DC Draino: Hillsborough County will flip red, get GOP leadership in next decade

Published Apr. 15, 2024, 10:48 a.m. ET | Updated Apr. 15, 2024

TAMPA, Fla. – Conservative commentator Rogan O’Handley, more commonly known as DC Draino, argued that Hillsborough County will soon flip Republican by voter registration, and will also gain new GOP representation at the local and federal level.

“Hillsborough County, we are almost at the point of flipping red,” he told Florida’s Voice at the Florida Young Republicans’ 2024 State Convention. “I believe we’ll have a Republican mayor and a Republican congressperson within the next five to 10 years.”

He credited the wave of Republican success in the state to the conservative lawmakers across the state, naming Reps. Matt Gaetz, Anna Paulina Luna and Byron Donalds.

Republicans in Hillsborough County currently trail Democrats around 9,000 registered voters in the area.

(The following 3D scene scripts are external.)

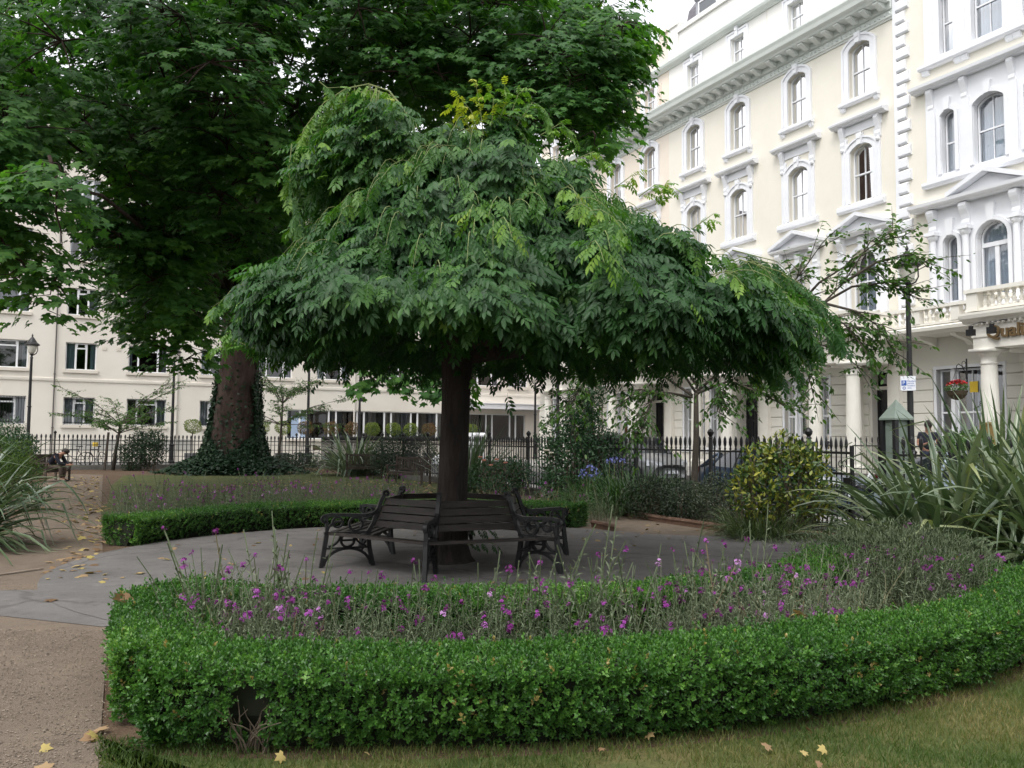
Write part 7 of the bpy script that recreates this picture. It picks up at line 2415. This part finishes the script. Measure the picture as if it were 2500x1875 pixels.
def person(label, loc, rz, J, shirt_m, trouser_m, sleeve_to=.55, hold=None, sc=1.0):
    """J: pose joints; y is the way the person faces, x to their right."""
    p = thing('person', label, 'person', loc, rz); p.scale = (sc, sc, sc)
    V, E, R = [], [], []

    def add(v, r, par=None):
        V.append(tuple(v)); R.append(r)
        if par is not None: E.append((par, len(V) - 1))
        return len(V) - 1
    v3 = lambda k: Vector(J[k])
    pe = add(v3('pelvis'), (.15, .11)); wa = add(v3('waist'), (.135, .10), pe); ch = add(v3('chest'), (.165, .115), wa); nk = add(v3('neck'), .06, ch)
    hd = v3('head'); hu = (hd - v3('neck')).normalized(); hf = v3('face').normalized()
    h0 = add(hd - hu * .06 + hf * .01, .075, nk); h1 = add(hd + hu * .03, (.082, .095), h0); add(hd + hu * .10, .065, h1)
    add(hd - hu * .005 + hf * .108, .016, h1)
    side = hf.cross(hu).normalized()
    for s in (-1, 1): add(hd + side * s * .092 - hf * .01, .018, h1)
    for sd in ('l', 'r'):
        sh = add(v3('sh' + sd), .062, ch); el = add(v3('el' + sd), .044, sh); wr = add(v3('wr' + sd), .028, el)
        hnd = v3('hand' + sd); pm_ = add(hnd, (.036, .022), wr)
        d = (hnd - v3('wr' + sd)).normalized(); lat = d.cross(Vector((0, 0, 1))).normalized()
        cu = Vector((0, 0, 1)) * .02
        for q, ln in zip((-1.5, -.5, .5, 1.5), (.062, .072, .068, .052)):
            f1 = add(hnd + d * .045 + lat * q * .018, .009, pm_); f2 = add(hnd + d * (.045 + ln * .6) + lat * q * .019 + cu * .6, .008, f1); add(hnd + d * (.045 + ln * .85) + lat * q * .018 + cu * 1.7, .007, f2)
        t1 = add(hnd + lat * (.04 if sd == 'l' else -.04) + d * .01 + cu * .6, .010, pm_); add(hnd + lat * (.045 if sd == 'l' else -.045) + d * .045 + cu * 1.4, .009, t1)
        hp = add(v3('hip' + sd), .088, pe); kn = add(v3('kn' + sd), .058, hp); an = add(v3('an' + sd), .040, kn); add(v3('toe' + sd), .036, an)
    skin('body', V, E, R, M_SKIN, p)
    # clothes follow the same joints
    V, E, R = [], [], []
    pe = add(v3('pelvis') + Vector((0, 0, .02)), (.165, .125)); wa = add(v3('waist'), (.155, .12), pe); ch = add(v3('chest'), (.182, .135), wa); add(v3('chest').lerp(v3('neck'), .72), .078, ch)
    for sd in ('l', 'r'):
        sh = add(v3('sh' + sd), .078, ch); add(v3('sh' + sd).lerp(v3('el' + sd), sleeve_to if sleeve_to < 1 else .95), .06, sh)
        if sleeve_to >= 1: add(v3('el' + sd).lerp(v3('wr' + sd), .9), .042, len(V) - 1)
    skin('shirt', V, E, R, shirt_m, p)
    V, E, R = [], [], []
    pe = add(v3('pelvis') - Vector((0, 0, .01)), (.168, .128))
    for sd in ('l', 'r'):
        hp = add(v3('hip' + sd), .105, pe); kn = add(v3('kn' + sd), .075, hp); add(v3('kn' + sd).lerp(v3('an' + sd), .93), .062, kn)
    skin('trousers', V, E, R, trouser_m, p)
    for sd in ('l', 'r'):
        V, E, R = [], [], []
        a = add(v3('an' + sd) + Vector((0, -.03, -.03)), .045); b = add(v3('an' + sd).lerp(v3('toe' + sd), .6) - Vector((0, 0, .01)), .046, a); add(v3('toe' + sd) + (v3('toe' + sd) - v3('an' + sd)).normalized() * .04 - Vector((0, 0, .01)), .036, b)
        skin('shoe', V, E, R, M_SHOE, p)
    m = MB()
    n = 18; vs, fs = [], []
    for i in range(9):
        th = PI * .56 * i / 8
        for k in range(n):
            a = 2 * PI * k / n
            fr = math.cos(a)
            rr = math.sin(th)
            back = .98 if fr > .3 else 1.28
            t2 = min(th * back, PI * .72)
            d = hu * math.cos(t2) * .118 + (hf * fr * .118 + side * math.sin(a) * .098) * math.sin(t2)
            vs.append(hd + hu * .028 - hf * .006 + d)
    for i in range(8):
        for k in range(n): fs.append((i * n + k, i * n + (k + 1) % n, (i + 1) * n + (k + 1) % n, (i + 1) * n + k))
    m.add(vs, fs); m.build('hair', M_HAIR, p, True)
    m = MB()
    for s in (-1, 1):
        c = hd + hf * .092 + side * s * .033 + hu * .022
        m.lathe(c.x, c.y, [(.002, -.011), (.011, 0), (.002, .011)], 8, c.z)
    m.build('eyes', M_NUM, p)
    m = MB(); c = hd + hf * .09 - hu * .055
    m.bar(c - side * .024, c + side * .024, .012, .010); m.build('mouth', mat('lips', [(.28, .10, .08)], .5), p)
    return p


J = dict(pelvis=(0, 0, .93), waist=(0, .01, 1.1), chest=(0, .02, 1.33), neck=(0, .05, 1.5), head=(0, .12, 1.63), face=(0, .80, -.6),
         shl=(-.19, .02, 1.41), shr=(.19, .02, 1.41), ell=(-.25, .05, 1.12), elr=(.25, .05, 1.12), wrl=(-.10, .27, 1.15), wrr=(.10, .27, 1.14), handl=(-.045, .33, 1.18), handr=(.05, .33, 1.17),
         hipl=(-.09, 0, .88), hipr=(.09, 0, .88), knl=(-.11, .02, .48), knr=(.12, .02, .48), anl=(-.12, -.02, .08), anr=(.13, -.02, .08), toel=(-.14, .12, .03), toer=(.16, .12, .03))
px_ = pt(2266, 1100, 24.4)
man = person('man in dark T-shirt and jeans standing by the street lamp, head bowed', (px_.x, px_.y, .3), math.radians(160), J, M_NAVY, M_JEANS, .55, sc=1.07)
m = MB(); m.box(-.035, .035, -.006, .006, -.07, .07)
ph = m.build('phone', M_CARBLACK)
ph.location = Vector((px_.x, px_.y, .3)) + Matrix.Rotation(math.radians(160), 3, 'Z') @ (Vector((0, .385, 1.215)) * 1.07); ph.rotation_euler = (math.radians(-55), 0, math.radians(160))
tag(ph, 'small dark phone held in both hands by the standing man', 'phone')
J2 = dict(pelvis=(0, 0, .50), waist=(0, .08, .66), chest=(0, .25, .84), neck=(0, .40, .95), head=(0, .53, 1.02), face=(0, .75, -.65),
          shl=(-.19, .32, .88), shr=(.19, .32, .88), ell=(-.22, .48, .62), elr=(.22, .48, .62), wrl=(-.09, .66, .58), wrr=(.09, .66, .58), handl=(-.04, .73, .58), handr=(.05, .73, .57),
          hipl=(-.1, .05, .48), hipr=(.1, .05, .48), knl=(-.14, .48, .50), knr=(.14, .48, .50), anl=(-.13, .44, .09), anr=(.14, .50, .09), toel=(-.15, .60, .03), toer=(.16, .66, .03))
p = pt(118, 1172, 29.3)
person('man in dark clothes sitting hunched forward beside the far left path', (p.x, p.y, 0), math.radians(-90), J2, M_NAVY, M_BROWN, 1.0)
garden_bench('dark timber bench under the man sitting by the left path', (p.x - .12, p.y, 0), math.radians(-90), 1.6, M_TEAK_D)

# ------------------------------------------------------------------ litter on the ground
M_DRY = leafmat('fallen_leaf', [(.13, .075, .04), (.22, .14, .075), (.32, .22, .12), (.38, .31, .10)], .1, rough=.7, spec=.2)


def fallen(P, s0, s1, lm, flat=.25):
    n = len(P)
    up = unit(np.concatenate([rng.normal(0, flat, (n, 2)), np.ones((n, 1))], 1))
    lm.put(STAR, P, frames(randdir(n) * [1, 1, .1], up), rng.uniform(s0, s1, n), rng.uniform(0, 1, n))


lm = LM()
n = 300
y = rng.uniform(9, 33, n); e = -5.3 - (y - 11.2) * .485
fallen(np.stack([e - np.abs(rng.normal(0, .35, n)) * (1 + (y - 9) * .03), y, np.full(n, .03)], 1), .05, .13, lm)
n = 9
fallen(np.stack([-2.1 - np.abs(rng.normal(0, .12, n)) - np.clip(rng.uniform(4.2, 7, n) - 4.4, 0, 9) * .0, rng.uniform(4.0, 5.6, n), np.full(n, .03)], 1) + np.array([0, 0, 0]), .04, .10, lm, .5)
n = 90
a = rng.uniform(-PI, PI, n); r_ = rng.uniform(1.7, 4.5, n)
fallen(np.stack([CX + r_ * np.cos(a), CY + r_ * np.sin(a), np.full(n, .035)], 1), .04, .12, lm)
n = 50
fallen(np.stack([rng.uniform(-2, 4, n), rng.uniform(3.5, 4.6, n), np.full(n, .05)], 1), .03, .06, lm, .5)
n = 1500
fallen(np.stack([rng.uniform(-9, 1.5, n), rng.uniform(17.5, 31, n), np.full(n, .03)], 1), .06, .13, lm)
n = 60
fallen(np.stack([rng.uniform(.6, 4.5, n), rng.uniform(13.2, 20, n), np.full(n, .03)], 1), .04, .10, lm)
tag(lm.build('fallen_leaves', M_DRY), 'dry yellow and brown plane leaves lying on the paths and lawns', 'fallen leaves', kind='stuff')
for px, py, D, sz, lb in ((305, 1498, 5.95, .10, 'crumpled orange dead leaf caught on the left end of the near hedge'), (1935, 1575, 5.55, .09, 'orange brown dead leaf lying on the near hedge towards the right')):
    lm = LM(); P = np.array([[0, 0, 0], [.03, .02, .01]]); fallen(P, sz * .8, sz, lm, .9)
    q = pt(px, py, D)
    tag(lm.build('dead_leaf', M_DRY, loc=(q.x, q.y, .445)), lb, 'leaf')
m = MB(); a, b = pt(-40, 1412, 9.35), pt(104, 1394, 9.95); m.bar((a.x, a.y, .025), (b.x, b.y, .03), .045, .006); tag(m.build('dry_strip_leaf', M_TEAK), 'long pale dry flax leaf lying across the gravel at the far left', 'leaf')
# ------------------------------------------------------------------ daylight
w = bpy.data.worlds.new('World'); SC.world = w; w.use_nodes = True
nt = w.node_tree; nt.nodes.clear()
out = nt.nodes.new('ShaderNodeOutputWorld'); bg = nt.nodes.new('ShaderNodeBackground')
sky = nt.nodes.new('ShaderNodeTexSky'); sky.sky_type = 'NISHITA'; sky.sun_disc = False
SUN_EL, SUN_AZ = math.radians(58), math.radians(215)   # azimuth clockwise from +y
sky.sun_elevation = SUN_EL; sky.sun_rotation = SUN_AZ
sky.air_density = 1.0; sky.dust_density = 6.0; sky.ozone_density = 1.0
hs = nt.nodes.new('ShaderNodeHueSaturation'); hs.inputs['Saturation'].default_value = .12; hs.inputs['Value'].default_value = 1.35
nt.links.new(sky.outputs[0], hs.inputs['Color'])
mx = nt.nodes.new('ShaderNodeMix'); mx.data_type = 'RGBA'; mx.inputs['Factor'].default_value = .62   # overcast: cloud layer evens out the sky
mx.inputs['B'].default_value = (5.4, 5.5, 5.7, 1); nt.links.new(hs.outputs[0], mx.inputs['A'])
nt.links.new(mx.outputs['Result'], bg.inputs[0]); nt.links.new(bg.outputs[0], out.inputs[0])
bg.inputs[1].default_value = .15
sd = bpy.data.lights.new('sun', 'SUN'); sd.energy = .5; sd.angle = math.radians(25); sd.color = (1, .96, .9)
so = bpy.data.objects.new('sun', sd); COL.objects.link(so)
dv = Vector((math.sin(SUN_AZ) * math.cos(SUN_EL), math.cos(SUN_AZ) * math.cos(SUN_EL), math.sin(SUN_EL)))
so.rotation_euler = dv.to_track_quat('Z', 'Y').to_euler(); so.location = dv * 60
SC.view_settings.view_transform = 'Standard'; SC.view_settings.look = 'None'
SC.view_settings.exposure = .95; SC.view_settings.gamma = 1
SC.render.engine = 'CYCLES'
cy = SC.cycles
cy.use_denoising = True; cy.denoiser = 'OPENIMAGEDENOISE'
cy.max_bounces = 6; cy.diffuse_bounces = 3; cy.glossy_bounces = 3; cy.transmission_bounces = 4; cy.transparent_max_bounces = 12
cy.caustics_reflective = False; cy.caustics_refractive = False
cy.use_adaptive_sampling = True; cy.adaptive_threshold = .015
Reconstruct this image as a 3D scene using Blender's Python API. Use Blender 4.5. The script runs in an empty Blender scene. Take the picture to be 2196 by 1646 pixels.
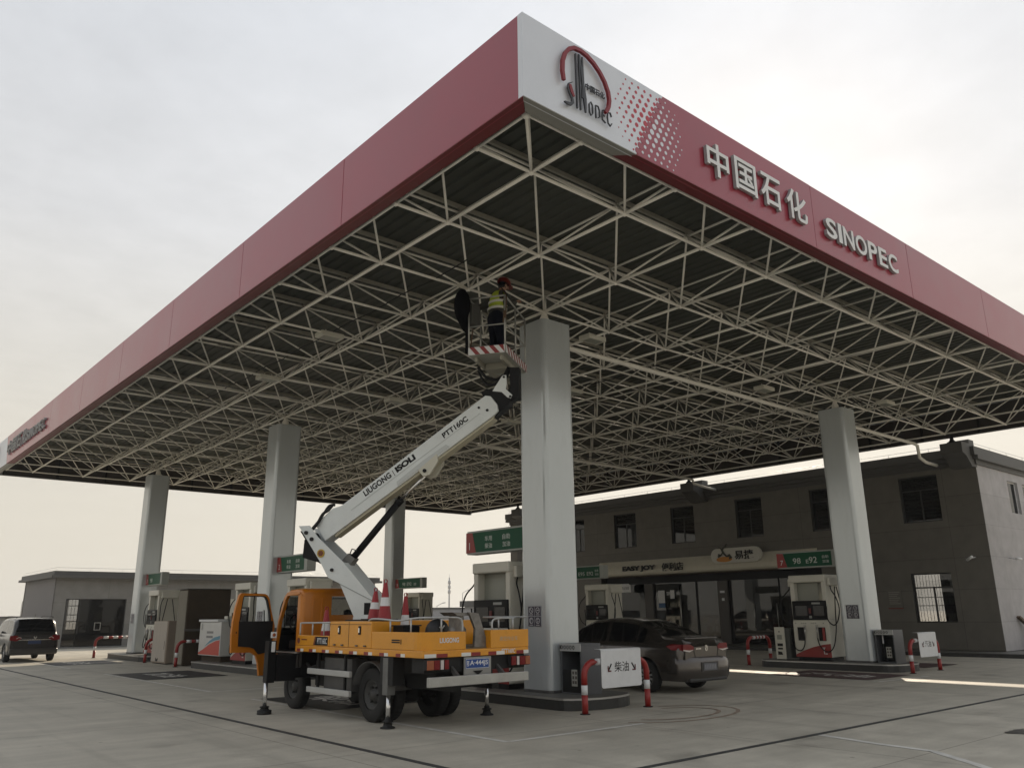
import bpy, bmesh, math, random
from mathutils import Vector, Matrix
random.seed(7)
S = bpy.context.scene
COL = S.collection
V = Vector
rad = math.radians

# ------------------------------------------------------------------ camera
CAMP = V((-6.0685, -6.7258, 1.6))
YAW, PITCH, ROLL = 49.3013, 15.6682, -0.6021
def cam_axes():
    y, p, r = rad(YAW), rad(PITCH), rad(ROLL)
    fwd = V((math.cos(p)*math.cos(y), math.cos(p)*math.sin(y), math.sin(p)))
    right = V((math.sin(y), -math.cos(y), 0)); up = right.cross(fwd)
    r2 = right*math.cos(r)+up*math.sin(r); u2 = -right*math.sin(r)+up*math.cos(r)
    return r2, u2, fwd
cr, cu, cf = cam_axes()
cam = bpy.data.cameras.new('camera'); camo = bpy.data.objects.new('camera', cam); COL.objects.link(camo)
M = Matrix.Identity(4)
for i in range(3):
    M[i][0] = cr[i]; M[i][1] = cu[i]; M[i][2] = -cf[i]; M[i][3] = CAMP[i]
camo.matrix_world = M
cam.sensor_width = 36; cam.lens = 1749.78/2196*36; cam.clip_end = 3000; cam.clip_start = .05
S.camera = camo

# ------------------------------------------------------------------ sky, sun, exposure
SUN_E, SUN_A = 28.8, 31.5
EXPO = 1.0
sd = V((math.cos(rad(SUN_E))*math.cos(rad(SUN_A)), math.cos(rad(SUN_E))*math.sin(rad(SUN_A)), math.sin(rad(SUN_E))))
w = bpy.data.worlds.new('World'); S.world = w; w.use_nodes = True
nt = w.node_tree; nt.nodes.clear()
def N(t, **k):
    n = nt.nodes.new(t)
    for a, b in k.items(): setattr(n, a, b)
    return n
def L(a, b): nt.links.new(a, b)
def wmath(op, a, b=None, c=None):
    n = N('ShaderNodeMath', operation=op)
    for i, x in enumerate((a, b, c)):
        if x is None: continue
        if isinstance(x, (int, float)): n.inputs[i].default_value = x
        else: L(x, n.inputs[i])
    return n.outputs[0]
sky = N('ShaderNodeTexSky', sky_type='NISHITA'); sky.sun_disc = False
sky.sun_elevation = rad(SUN_E); sky.sun_rotation = rad(90-SUN_A); sky.air_density = 1.6; sky.dust_density = 6.0
tc = N('ShaderNodeTexCoord'); sep = N('ShaderNodeSeparateXYZ'); L(tc.outputs['Generated'], sep.inputs[0])
zz = sep.outputs[2]
ramp = N('ShaderNodeValToRGB'); L(zz, ramp.inputs[0])
e = ramp.color_ramp.elements
e[0].position = 0.0; e[0].color = (.72, .67, .565, 1)
e[1].position = .75; e[1].color = (.575, .605, .655, 1)
a = e.new(.2); a.color = (.68, .645, .575, 1)
a = e.new(.42); a.color = (.635, .64, .65, 1)
# cloud layer seen on a plane high above
zc = wmath('MAXIMUM', zz, .06)
cx = wmath('DIVIDE', sep.outputs[0], zc); cy = wmath('DIVIDE', sep.outputs[1], zc)
comb = N('ShaderNodeCombineXYZ'); L(cx, comb.inputs[0]); L(cy, comb.inputs[1])
n1 = N('ShaderNodeTexNoise'); n1.inputs['Scale'].default_value = 4.5; n1.inputs['Detail'].default_value = 8; n1.inputs['Roughness'].default_value = .62
L(comb.outputs[0], n1.inputs['Vector'])
n2 = N('ShaderNodeTexNoise'); n2.inputs['Scale'].default_value = .55; n2.inputs['Detail'].default_value = 5
L(comb.outputs[0], n2.inputs['Vector'])
c1 = wmath('MULTIPLY_ADD', n1.outputs[0], .26, -.13)
c2 = wmath('MULTIPLY_ADD', n2.outputs[0], .22, -.11)
fade = wmath('MINIMUM', wmath('MULTIPLY', wmath('MAXIMUM', zz, 0.0), 2.6), 1.0)
cl = wmath('ADD', wmath('MULTIPLY', wmath('ADD', c1, c2), fade), 1.0)
# brighter veil round the hidden sun
dot = N('ShaderNodeVectorMath', operation='DOT_PRODUCT'); nrm = N('ShaderNodeVectorMath', operation='NORMALIZE')
L(tc.outputs['Generated'], nrm.inputs[0]); L(nrm.outputs[0], dot.inputs[0]); dot.inputs[1].default_value = sd
dd = wmath('MAXIMUM', dot.outputs['Value'], 0.0)
glow = wmath('ADD', wmath('MULTIPLY', wmath('POWER', dd, 5.0), .26), wmath('MULTIPLY', wmath('POWER', dd, 30.0), .05))
tot = wmath('ADD', cl, glow)
mixc = N('ShaderNodeVectorMath', operation='SCALE'); L(ramp.outputs[0], mixc.inputs[0]); L(tot, mixc.inputs['Scale'])
sc2 = N('ShaderNodeVectorMath', operation='SCALE'); L(mixc.outputs[0], sc2.inputs[0]); sc2.inputs['Scale'].default_value = 10.0/(2**EXPO)*1.08
mix = N('ShaderNodeMix', data_type='RGBA'); mix.inputs['Factor'].default_value = .985
L(sky.outputs[0], mix.inputs['A']); L(sc2.outputs[0], mix.inputs['B'])
bg = N('ShaderNodeBackground'); bg.inputs['Strength'].default_value = .10
L(mix.outputs['Result'], bg.inputs[0])
wo = N('ShaderNodeOutputWorld'); L(bg.outputs[0], wo.inputs[0])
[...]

O’Handley explained that the county commission has “already flipped red” and the “rope is tightening” on the “one blue dot in all of western Florida.”

He also talked about the recent conservative success of Luna in Congress.

The representative filed legislation on Thursday that would allow for the death penalty for child predators, similar to a law signed in Florida by Gov. Ron DeSantis.

O’Handley argued that the bill is something that “nobody should oppose.”

“If you go after our most vulnerable in such a horrific way, you should be put to death if convicted,” he said.

Additionally, Luna spoke out and voted against the reauthorization of section 702 of the Foreign Intelligence Surveillance Act that can be utilized to “infringe on our privacy rights” by conducting “warrantless searches on Americans.”

The bill ultimately passed by one vote, but O’Handley explained how Luna has issued a little used parliamentary procedure that would force a revote on the legislation – this time, with the hopes of blocking its passage thanks to the return of a Republican lawmaker who was absent during the original vote.

Being at the state convention, O’Handley described the young Republican movement as “optimistic.”

“I remember I showed up to the Tampa Bay Young Republicans about five years ago, there was maybe 30 people,” he said. “Now they have sometimes over 300 people per meeting. There are articles saying that Tampa is a young Republicans paradise.”